Vancouver’s industrial real estate sector is seeing some overinflated values as limited inventory is in demand from developers and investors.

The market conditions mean that traditional owner-occupiers in the sector are being left on the sidelines for freestanding buildings and were mainly buying strata units in 2018.

Avison Young says that despite recording the second-fewest deals (47) completed in a year since 2010, Vancouver industrial dollar volume hit a new record of $295.6 million in 2018 – far surpassing the previous dollar volume record of $201 million set in 2017.

“This year we are seeing many examples of hugely inflated assessed values exceeding current market value, creating some unrealistic vendor expectations,” comments Avison Young Principal Russ Bougie who focuses on industrial sales and leasing transactions.

Three key deals made up a significant portion of the dollar volume in 2018: the sales of Main Industrial Park ($43.17 million), 8351& 8365 Ontario Street ($29.25 million) and 1691 West 75th Avenue ($23 million), all of which were acquired by private investors/developers for a total consideration of $95.42 million (or 32% of the total).

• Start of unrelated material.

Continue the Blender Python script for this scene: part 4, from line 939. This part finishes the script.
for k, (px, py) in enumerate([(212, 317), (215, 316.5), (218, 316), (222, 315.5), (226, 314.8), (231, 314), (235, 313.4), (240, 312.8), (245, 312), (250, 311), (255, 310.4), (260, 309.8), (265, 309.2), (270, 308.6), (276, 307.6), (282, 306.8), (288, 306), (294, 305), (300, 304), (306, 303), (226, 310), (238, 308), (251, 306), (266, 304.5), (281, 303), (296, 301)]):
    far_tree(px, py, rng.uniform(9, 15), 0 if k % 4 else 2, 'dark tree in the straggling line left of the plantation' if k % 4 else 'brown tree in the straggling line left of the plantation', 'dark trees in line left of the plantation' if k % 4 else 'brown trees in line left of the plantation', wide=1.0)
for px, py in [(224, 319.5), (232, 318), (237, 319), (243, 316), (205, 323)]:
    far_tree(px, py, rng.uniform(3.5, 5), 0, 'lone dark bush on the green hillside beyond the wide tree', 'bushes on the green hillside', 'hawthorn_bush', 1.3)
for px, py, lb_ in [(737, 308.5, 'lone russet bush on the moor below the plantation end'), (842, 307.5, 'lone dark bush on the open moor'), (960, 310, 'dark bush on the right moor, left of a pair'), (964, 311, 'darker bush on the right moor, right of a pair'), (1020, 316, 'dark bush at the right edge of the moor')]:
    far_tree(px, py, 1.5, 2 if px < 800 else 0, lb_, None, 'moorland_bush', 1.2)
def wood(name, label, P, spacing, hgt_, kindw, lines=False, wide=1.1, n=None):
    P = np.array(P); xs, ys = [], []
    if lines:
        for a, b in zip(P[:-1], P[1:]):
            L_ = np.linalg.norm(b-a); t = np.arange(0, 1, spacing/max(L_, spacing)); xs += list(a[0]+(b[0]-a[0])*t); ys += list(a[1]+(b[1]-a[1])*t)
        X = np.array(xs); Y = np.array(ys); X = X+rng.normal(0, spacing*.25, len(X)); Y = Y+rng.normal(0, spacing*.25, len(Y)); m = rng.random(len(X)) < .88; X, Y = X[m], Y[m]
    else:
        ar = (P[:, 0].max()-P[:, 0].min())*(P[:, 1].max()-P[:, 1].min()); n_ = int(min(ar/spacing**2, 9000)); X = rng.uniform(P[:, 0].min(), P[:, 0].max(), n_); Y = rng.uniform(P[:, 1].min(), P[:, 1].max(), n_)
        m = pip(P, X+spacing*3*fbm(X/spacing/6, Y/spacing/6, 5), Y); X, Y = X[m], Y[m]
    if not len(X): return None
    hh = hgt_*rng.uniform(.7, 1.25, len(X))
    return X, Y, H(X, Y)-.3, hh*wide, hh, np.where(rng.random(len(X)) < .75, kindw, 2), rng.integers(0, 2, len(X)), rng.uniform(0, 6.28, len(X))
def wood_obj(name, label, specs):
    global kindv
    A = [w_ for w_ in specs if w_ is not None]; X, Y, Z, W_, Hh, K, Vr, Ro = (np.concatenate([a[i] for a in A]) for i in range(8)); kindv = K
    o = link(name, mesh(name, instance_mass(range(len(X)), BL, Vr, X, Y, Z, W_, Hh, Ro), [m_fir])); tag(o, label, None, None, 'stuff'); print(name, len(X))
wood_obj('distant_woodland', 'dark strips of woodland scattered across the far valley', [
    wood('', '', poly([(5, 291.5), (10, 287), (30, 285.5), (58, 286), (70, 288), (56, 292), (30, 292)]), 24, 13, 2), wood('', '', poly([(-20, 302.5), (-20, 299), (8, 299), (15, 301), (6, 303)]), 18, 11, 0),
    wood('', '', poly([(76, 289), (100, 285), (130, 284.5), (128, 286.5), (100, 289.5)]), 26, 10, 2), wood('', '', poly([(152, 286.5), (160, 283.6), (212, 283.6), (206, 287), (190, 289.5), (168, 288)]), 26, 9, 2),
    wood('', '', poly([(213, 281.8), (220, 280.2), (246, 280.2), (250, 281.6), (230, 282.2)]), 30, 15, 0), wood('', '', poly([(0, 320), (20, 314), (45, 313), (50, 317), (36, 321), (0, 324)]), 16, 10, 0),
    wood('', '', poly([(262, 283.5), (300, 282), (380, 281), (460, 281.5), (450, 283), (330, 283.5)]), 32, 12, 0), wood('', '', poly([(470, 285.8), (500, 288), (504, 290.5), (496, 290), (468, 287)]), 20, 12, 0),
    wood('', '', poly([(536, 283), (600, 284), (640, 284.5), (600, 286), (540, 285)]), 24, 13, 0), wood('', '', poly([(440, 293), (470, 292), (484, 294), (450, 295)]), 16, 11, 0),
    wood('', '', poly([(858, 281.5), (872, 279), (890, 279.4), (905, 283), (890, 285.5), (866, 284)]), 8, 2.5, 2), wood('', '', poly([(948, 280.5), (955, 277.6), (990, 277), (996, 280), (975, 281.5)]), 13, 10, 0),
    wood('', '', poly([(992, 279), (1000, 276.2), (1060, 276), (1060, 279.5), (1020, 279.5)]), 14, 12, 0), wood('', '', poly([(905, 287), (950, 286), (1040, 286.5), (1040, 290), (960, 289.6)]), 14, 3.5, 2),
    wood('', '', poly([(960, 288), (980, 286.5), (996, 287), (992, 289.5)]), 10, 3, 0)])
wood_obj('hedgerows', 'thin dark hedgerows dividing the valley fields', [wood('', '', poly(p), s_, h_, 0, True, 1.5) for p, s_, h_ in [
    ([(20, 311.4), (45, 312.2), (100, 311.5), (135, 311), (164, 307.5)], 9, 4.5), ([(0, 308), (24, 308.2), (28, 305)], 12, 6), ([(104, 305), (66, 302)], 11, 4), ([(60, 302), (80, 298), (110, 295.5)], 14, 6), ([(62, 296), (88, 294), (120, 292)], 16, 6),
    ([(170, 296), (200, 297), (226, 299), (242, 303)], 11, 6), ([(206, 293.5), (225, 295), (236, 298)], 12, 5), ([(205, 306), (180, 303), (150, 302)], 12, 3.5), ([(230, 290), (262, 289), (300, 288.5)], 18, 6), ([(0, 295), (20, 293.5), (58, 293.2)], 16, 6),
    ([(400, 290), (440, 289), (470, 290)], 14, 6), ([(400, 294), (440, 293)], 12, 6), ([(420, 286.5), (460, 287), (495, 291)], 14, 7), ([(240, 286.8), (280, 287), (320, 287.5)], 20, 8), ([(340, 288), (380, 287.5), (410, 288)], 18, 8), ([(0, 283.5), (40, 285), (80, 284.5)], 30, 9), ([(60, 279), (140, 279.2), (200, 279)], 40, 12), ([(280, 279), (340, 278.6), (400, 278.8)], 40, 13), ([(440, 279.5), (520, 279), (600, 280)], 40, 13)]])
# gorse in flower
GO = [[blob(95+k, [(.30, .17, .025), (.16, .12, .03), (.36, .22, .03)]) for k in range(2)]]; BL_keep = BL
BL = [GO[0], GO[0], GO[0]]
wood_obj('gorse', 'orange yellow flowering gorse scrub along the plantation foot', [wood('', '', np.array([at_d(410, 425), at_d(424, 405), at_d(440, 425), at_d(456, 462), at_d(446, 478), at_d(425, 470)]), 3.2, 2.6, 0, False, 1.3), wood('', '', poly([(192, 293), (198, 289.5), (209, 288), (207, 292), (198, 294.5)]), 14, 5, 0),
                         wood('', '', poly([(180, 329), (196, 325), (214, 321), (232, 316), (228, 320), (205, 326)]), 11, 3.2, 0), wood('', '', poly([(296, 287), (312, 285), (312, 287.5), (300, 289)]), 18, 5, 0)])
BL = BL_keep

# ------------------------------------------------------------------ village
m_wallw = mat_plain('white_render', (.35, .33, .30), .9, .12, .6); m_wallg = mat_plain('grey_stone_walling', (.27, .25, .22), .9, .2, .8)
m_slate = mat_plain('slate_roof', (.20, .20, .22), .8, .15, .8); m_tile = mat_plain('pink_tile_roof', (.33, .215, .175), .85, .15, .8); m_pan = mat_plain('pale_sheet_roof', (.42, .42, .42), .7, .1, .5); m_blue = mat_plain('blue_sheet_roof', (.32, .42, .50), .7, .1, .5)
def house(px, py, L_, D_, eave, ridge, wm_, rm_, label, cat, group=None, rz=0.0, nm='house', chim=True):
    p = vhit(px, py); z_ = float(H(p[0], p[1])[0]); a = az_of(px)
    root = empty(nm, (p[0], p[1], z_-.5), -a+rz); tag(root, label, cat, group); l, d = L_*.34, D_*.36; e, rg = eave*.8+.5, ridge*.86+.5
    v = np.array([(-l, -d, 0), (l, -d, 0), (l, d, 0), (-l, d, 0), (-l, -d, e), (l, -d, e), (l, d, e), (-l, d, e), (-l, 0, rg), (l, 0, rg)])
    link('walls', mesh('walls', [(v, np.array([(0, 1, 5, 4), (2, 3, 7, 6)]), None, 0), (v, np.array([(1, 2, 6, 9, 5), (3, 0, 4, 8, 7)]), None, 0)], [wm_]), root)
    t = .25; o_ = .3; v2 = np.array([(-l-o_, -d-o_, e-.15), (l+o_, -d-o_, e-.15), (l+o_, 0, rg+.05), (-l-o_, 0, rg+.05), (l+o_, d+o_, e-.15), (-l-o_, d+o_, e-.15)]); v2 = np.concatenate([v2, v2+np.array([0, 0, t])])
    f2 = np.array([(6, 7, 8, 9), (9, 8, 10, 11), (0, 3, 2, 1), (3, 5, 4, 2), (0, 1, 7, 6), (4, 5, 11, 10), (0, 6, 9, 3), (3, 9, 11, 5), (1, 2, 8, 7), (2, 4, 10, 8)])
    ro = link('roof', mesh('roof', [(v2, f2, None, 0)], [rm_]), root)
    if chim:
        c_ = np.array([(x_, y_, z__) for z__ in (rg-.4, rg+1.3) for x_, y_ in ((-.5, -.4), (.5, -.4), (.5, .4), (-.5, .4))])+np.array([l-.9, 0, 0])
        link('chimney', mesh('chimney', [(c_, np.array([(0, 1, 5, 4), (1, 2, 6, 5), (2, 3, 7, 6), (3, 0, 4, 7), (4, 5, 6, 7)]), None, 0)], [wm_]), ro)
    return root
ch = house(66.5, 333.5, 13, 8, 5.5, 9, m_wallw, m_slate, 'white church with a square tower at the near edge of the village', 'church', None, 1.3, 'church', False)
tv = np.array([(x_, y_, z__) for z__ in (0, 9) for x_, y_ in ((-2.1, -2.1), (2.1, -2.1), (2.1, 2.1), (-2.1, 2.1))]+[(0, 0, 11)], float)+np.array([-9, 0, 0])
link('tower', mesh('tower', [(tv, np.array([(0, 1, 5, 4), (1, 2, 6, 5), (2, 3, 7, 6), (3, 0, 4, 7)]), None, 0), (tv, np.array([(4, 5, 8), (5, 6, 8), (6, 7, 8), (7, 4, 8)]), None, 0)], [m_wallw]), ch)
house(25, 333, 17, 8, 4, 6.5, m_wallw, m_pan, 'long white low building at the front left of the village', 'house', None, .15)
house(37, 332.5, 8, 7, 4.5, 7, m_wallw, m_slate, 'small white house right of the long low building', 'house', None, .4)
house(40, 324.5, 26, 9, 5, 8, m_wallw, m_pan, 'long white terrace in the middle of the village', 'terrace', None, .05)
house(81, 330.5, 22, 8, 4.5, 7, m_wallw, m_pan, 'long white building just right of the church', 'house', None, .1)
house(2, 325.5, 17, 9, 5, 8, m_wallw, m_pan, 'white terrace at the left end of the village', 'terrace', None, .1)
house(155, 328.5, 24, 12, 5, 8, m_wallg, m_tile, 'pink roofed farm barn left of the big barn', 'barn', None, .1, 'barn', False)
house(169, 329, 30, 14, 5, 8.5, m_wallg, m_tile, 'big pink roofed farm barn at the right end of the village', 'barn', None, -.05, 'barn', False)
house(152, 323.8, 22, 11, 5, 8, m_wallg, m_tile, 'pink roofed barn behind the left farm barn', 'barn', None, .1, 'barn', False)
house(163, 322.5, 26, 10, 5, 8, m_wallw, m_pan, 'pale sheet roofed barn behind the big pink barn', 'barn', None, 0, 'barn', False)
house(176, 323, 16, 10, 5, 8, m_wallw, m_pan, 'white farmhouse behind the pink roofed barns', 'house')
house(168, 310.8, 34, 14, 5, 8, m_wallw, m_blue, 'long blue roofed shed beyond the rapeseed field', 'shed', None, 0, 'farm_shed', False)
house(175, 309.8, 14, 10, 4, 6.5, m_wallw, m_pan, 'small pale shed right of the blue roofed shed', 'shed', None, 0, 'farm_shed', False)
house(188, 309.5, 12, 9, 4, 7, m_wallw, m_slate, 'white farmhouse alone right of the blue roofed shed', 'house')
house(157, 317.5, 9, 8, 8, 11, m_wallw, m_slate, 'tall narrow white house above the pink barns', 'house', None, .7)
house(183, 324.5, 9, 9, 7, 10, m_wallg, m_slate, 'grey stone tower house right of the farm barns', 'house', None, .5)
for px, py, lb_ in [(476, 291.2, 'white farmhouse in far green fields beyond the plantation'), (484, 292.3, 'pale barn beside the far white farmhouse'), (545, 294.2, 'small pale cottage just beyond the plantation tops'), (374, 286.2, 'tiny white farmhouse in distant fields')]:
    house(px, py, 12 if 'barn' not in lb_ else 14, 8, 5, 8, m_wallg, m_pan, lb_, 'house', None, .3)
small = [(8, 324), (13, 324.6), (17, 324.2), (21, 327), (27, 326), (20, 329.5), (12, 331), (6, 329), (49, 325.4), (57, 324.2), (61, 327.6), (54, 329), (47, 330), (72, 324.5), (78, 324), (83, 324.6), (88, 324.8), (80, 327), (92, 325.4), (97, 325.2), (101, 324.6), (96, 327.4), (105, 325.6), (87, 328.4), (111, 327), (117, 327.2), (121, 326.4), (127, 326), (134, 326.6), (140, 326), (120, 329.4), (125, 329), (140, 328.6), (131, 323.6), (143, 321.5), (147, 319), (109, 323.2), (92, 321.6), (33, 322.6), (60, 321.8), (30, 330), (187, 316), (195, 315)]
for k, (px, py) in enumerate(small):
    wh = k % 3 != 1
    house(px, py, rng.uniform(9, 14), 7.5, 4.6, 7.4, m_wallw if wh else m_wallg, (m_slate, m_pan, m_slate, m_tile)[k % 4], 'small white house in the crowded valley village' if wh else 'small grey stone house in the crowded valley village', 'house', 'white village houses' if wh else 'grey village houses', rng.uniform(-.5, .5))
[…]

Leasing activity to remain subdued “Industrial leasing activity has slowed with vacancy at 1.4% at year-end 2018 and there is limited new space for lease in the development pipeline,” says Avison Young Principal Kevin Kassautzki who focuses on industrial sales and leasing in Vancouver. “Rising rental rates combined with few available options in older buildings will continue to limit leasing activity in 2019.”